Level Lock+ is nearly invisible from the outside, fits inside the existing deadbolt. The cleanest retrofit option if you want something that doesn’t look like you bolted a gadget to your door. Matter support gives it a reasonable local path.
Lighting
You don’t need smart switches when you have smart bulbs and smart plugs.
Aqara LED Bulb T2 is a Zigbee bulb that screws into existing fixtures. Swap it in, pair it with your hub, swap the original bulb back in when you leave. Simple.
Smart plugs for lamps. If your living room runs on table lamps and floor lamps, just put each one on a Shelly Plus Plug US or Sonoff S31. You get on/off control and energy monitoring without touching the fixture at all.
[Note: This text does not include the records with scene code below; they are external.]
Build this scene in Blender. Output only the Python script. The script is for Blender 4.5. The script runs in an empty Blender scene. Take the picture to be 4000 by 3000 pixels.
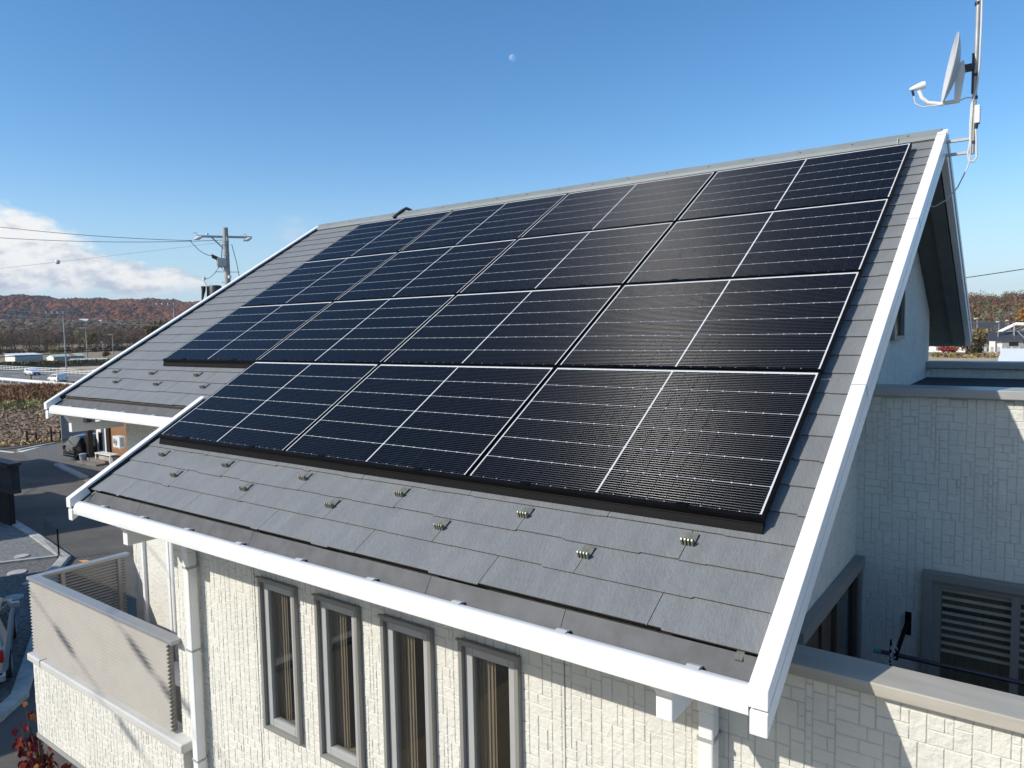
import bpy, math, random
import numpy as np
from mathutils import Vector, Matrix
R = math.radians
random.seed(7); rng = np.random.default_rng(7)
SC = bpy.context.scene
COL = SC.collection
# ------------------------------------------------------------------ camera, sky, sun, exposure
CAM = Vector((7.94775, -7.21922, -1.53976))
cd = bpy.data.cameras.new('camera'); cam = bpy.data.objects.new('camera', cd); COL.objects.link(cam)
cd.sensor_fit = 'HORIZONTAL'; cd.sensor_width = 36; cd.lens = 2851.69 / 4000 * 36
cd.clip_start = 0.1; cd.clip_end = 20000
cam.location = CAM; cam.rotation_euler = (1.49609901, 0.01867367, 0.6348383)
SC.camera = cam
SUN = Vector((-0.415, -0.718, 0.559)).normalized()
sd = bpy.data.lights.new('sun', 'SUN'); sd.energy = 4.4; sd.angle = R(0.53); sd.color = (1.0, 0.955, 0.885)
so = bpy.data.objects.new('sun', sd); COL.objects.link(so)
so.rotation_euler = SUN.to_track_quat('Z', 'Y').to_euler()
SC.view_settings.view_transform = 'Standard'; SC.view_settings.look = 'None'
SC.view_settings.exposure = 0.1; SC.view_settings.gamma = 1.0
SC.cycles.max_bounces = 8; SC.cycles.transparent_max_bounces = 16


class X:
    """tiny expression wrapper that writes ShaderNodeMath nodes"""
    def __init__(s, nt, v): s.nt, s.v = nt, v
    def _op(s, op, *a, clamp=False):
        n = s.nt.nodes.new('ShaderNodeMath'); n.operation = op; n.use_clamp = clamp
        for i, q in enumerate((s,) + a):
            q = q.v if isinstance(q, X) else q
            if isinstance(q, (int, float)): n.inputs[i].default_value = q
            else: s.nt.links.new(q, n.inputs[i])
        return X(s.nt, n.outputs[0])
    def __add__(s, o): return s._op('ADD', o)
    __radd__ = __add__
    def __sub__(s, o): return s._op('SUBTRACT', o)
    def __rsub__(s, o): return X(s.nt, o)._op('SUBTRACT', s)
    def __mul__(s, o): return s._op('MULTIPLY', o)
    __rmul__ = __mul__
    def __truediv__(s, o): return s._op('DIVIDE', o)
    def abs(s): return s._op('ABSOLUTE')
    def fract(s): return s._op('FRACT')
    def lt(s, o): return s._op('LESS_THAN', o)
    def gt(s, o): return s._op('GREATER_THAN', o)
    def mn(s, o): return s._op('MINIMUM', o)
    def mx(s, o): return s._op('MAXIMUM', o)
    def sstep(s, a, b):
        n = s.nt.nodes.new('ShaderNodeMapRange'); n.interpolation_type = 'SMOOTHSTEP'
        s.nt.links.new(s.v, n.inputs[0])
        for i, q in ((1, a), (2, b)):
            q = q.v if isinstance(q, X) else q
            if isinstance(q, (int, float)): n.inputs[i].default_value = q
            else: s.nt.links.new(q, n.inputs[i])
        return X(s.nt, n.outputs[0])


def mixc(nt, f, a, b):
    n = nt.nodes.new('ShaderNodeMix'); n.data_type = 'RGBA'
    for sock, q in ((n.inputs[0], f), (n.inputs[6], a), (n.inputs[7], b)):
        q = q.v if isinstance(q, X) else q
        if isinstance(q, (int, float)): sock.default_value = q
        elif isinstance(q, (tuple, list)): sock.default_value = tuple(q)[:3] + (1,)
        else: nt.links.new(q, sock)
    return n.outputs[2]


def noise(nt, vec, scale, detail=4, rough=0.55, dims='3D'):
    n = nt.nodes.new('ShaderNodeTexNoise'); n.noise_dimensions = dims
    n.inputs['Scale'].default_value = scale; n.inputs['Detail'].default_value = detail
    n.inputs['Roughness'].default_value = rough
    if vec is not None: nt.links.new(vec, n.inputs['Vector'])
    return X(nt, n.outputs['Fac'])


def combine(nt, a, b, c):
    n = nt.nodes.new('ShaderNodeCombineXYZ')
    for i, q in enumerate((a, b, c)):
        q = q.v if isinstance(q, X) else q
        if isinstance(q, (int, float)): n.inputs[i].default_value = q
        else: nt.links.new(q, n.inputs[i])
    return n.outputs[0]


def mapping(nt, vec, scale):
    n = nt.nodes.new('ShaderNodeMapping'); n.inputs['Scale'].default_value = scale
    nt.links.new(vec, n.inputs['Vector']); return n.outputs[0]


def make_world():
    w = bpy.data.worlds.new('World'); SC.world = w; w.use_nodes = True
    nt = w.node_tree; nt.nodes.clear()
    out = nt.nodes.new('ShaderNodeOutputWorld'); bg = nt.nodes.new('ShaderNodeBackground')
    sky = nt.nodes.new('ShaderNodeTexSky'); sky.sky_type = 'NISHITA'; sky.sun_disc = False
    sky.sun_elevation = math.asin(SUN.z); sky.sun_rotation = math.atan2(SUN.x, SUN.y) % (2 * math.pi)
    sky.altitude = 500; sky.air_density = 1.0; sky.dust_density = 0.35; sky.ozone_density = 1.9
    tc = nt.nodes.new('ShaderNodeTexCoord'); sp = nt.nodes.new('ShaderNodeSeparateXYZ')
    nt.links.new(tc.outputs['Generated'], sp.inputs[0])
    x, y, z = (X(nt, sp.outputs[i]) for i in range(3))
    az = (x * -1)._op('ARCTAN2', y) * 57.2958          # degrees to the left of +y
    el = z._op('ARCSINE') * 57.2958
    p = combine(nt, az * 0.21, el * 0.36, 0.0)
    n1 = noise(nt, p, 1.0, 8, 0.6); n2 = noise(nt, combine(nt, az * 0.21 + 0.06, el * 0.36 - 0.16, 0.0), 1.0, 7, 0.58)
    # the big cumulus bank: flat base, top falling to the right
    right = (az + (n1 - 0.5) * 5.0).sstep(57.6, 59.6)
    top = (az - 58.0) * 0.40 + 3.1 + (n1 - 0.5) * 6.0
    bot = (n1 - 0.5) * 3.0 + 3.0
    m = (top - el).sstep(-0.3, 0.9) * (el - bot).sstep(-0.4, 0.4) * right
    # low broken band of far cloud all round
    nb = noise(nt, combine(nt, az * 0.22 + 4.0, el * 1.1, 3.0), 1.0, 6, 0.6)
    band = nb.sstep(0.47, 0.66) * el.sstep(0.2, 1.0) * (1 - el.sstep(2.2, 4.3)) * 0.75
    # a faint wisp over the left ridge end
    nw = noise(nt, combine(nt, az * 0.5, el * 0.9, 9.0), 1.0, 6, 0.62)
    d = ((az - 52.3) / 2.4)
    d2 = ((el - 7.6) / 1.3)
    wisp = (1 - (d * d + d2 * d2).sstep(0.0, 1.0)) * nw.sstep(0.38, 0.70) * 0.45
    shade = (n1 - n2 + (el - 4.3) * 0.036 + 0.02).sstep(-0.11, 0.11)
    ccol = mixc(nt, shade, (0.48, 0.55, 0.66), (0.90, 0.905, 0.90))
    sc = nt.nodes.new('ShaderNodeVectorMath'); sc.operation = 'SCALE'; sc.inputs[3].default_value = 0.15
    nt.links.new(sky.outputs[0], sc.inputs[0])
    hue = nt.nodes.new('ShaderNodeHueSaturation'); hue.inputs['Saturation'].default_value = 1.30; hue.inputs['Value'].default_value = 1.06
    nt.links.new(sc.outputs[0], hue.inputs['Color'])
    low = mixc(nt, (1 - el.sstep(-1.0, 13.0)) * 0.75, hue.outputs[0], (0.40, 0.575, 0.765))
    c1 = mixc(nt, band, low, (0.70, 0.76, 0.83))
    c2 = mixc(nt, wisp, c1, (0.62, 0.70, 0.82))
    c3 = mixc(nt, m, c2, ccol)
    nt.links.new(c3, bg.inputs[0]); bg.inputs[1].default_value = 1.0
    nt.links.new(bg.outputs[0], out.inputs[0])
make_world()

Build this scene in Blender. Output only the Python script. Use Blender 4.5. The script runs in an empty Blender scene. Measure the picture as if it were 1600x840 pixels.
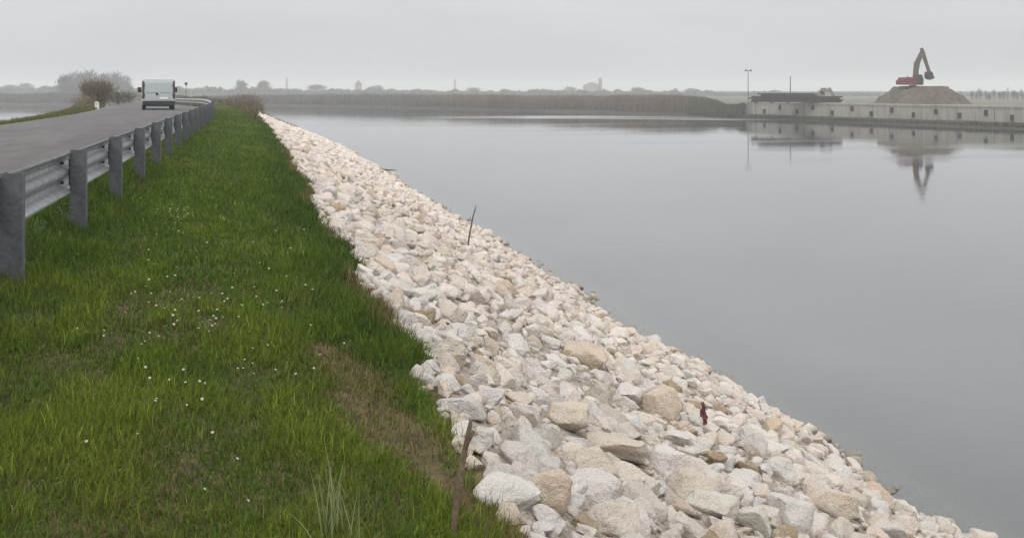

This is often more practical than smart bulbs because the plug stays useful even if you change the lamp.
What to skip as a renter
Some categories are not worth the hassle:
- In-wall switches and relays. Even if your landlord says it’s fine, you’re creating work for yourself at move-out and risking forgetting to swap them back.
- Hardwired cameras. Running Ethernet or power cables through walls is a non-starter.
- Smart thermostats. Usually landlord territory. Even if you could install one, the HVAC system might not be compatible, and the landlord might not appreciate the modification.
- Anything requiring Ethernet runs through walls. Flat Ethernet cables along baseboards are fine, but actual in-wall runs are a project for homeowners.
The move-out plan
This is the part that makes renting with smart home gear actually practical: everything comes with you.
Peel off the sensors. Unplug the hub. Unplug the smart plugs. Unscrew the smart bulbs and put the originals back. Remove the lock retrofit and reinstall the original thumbturn. Wipe the adhesive residue with a damp cloth.
Five minutes per room, tops. Everything fits in a single box, and your next apartment gets the same setup on day one.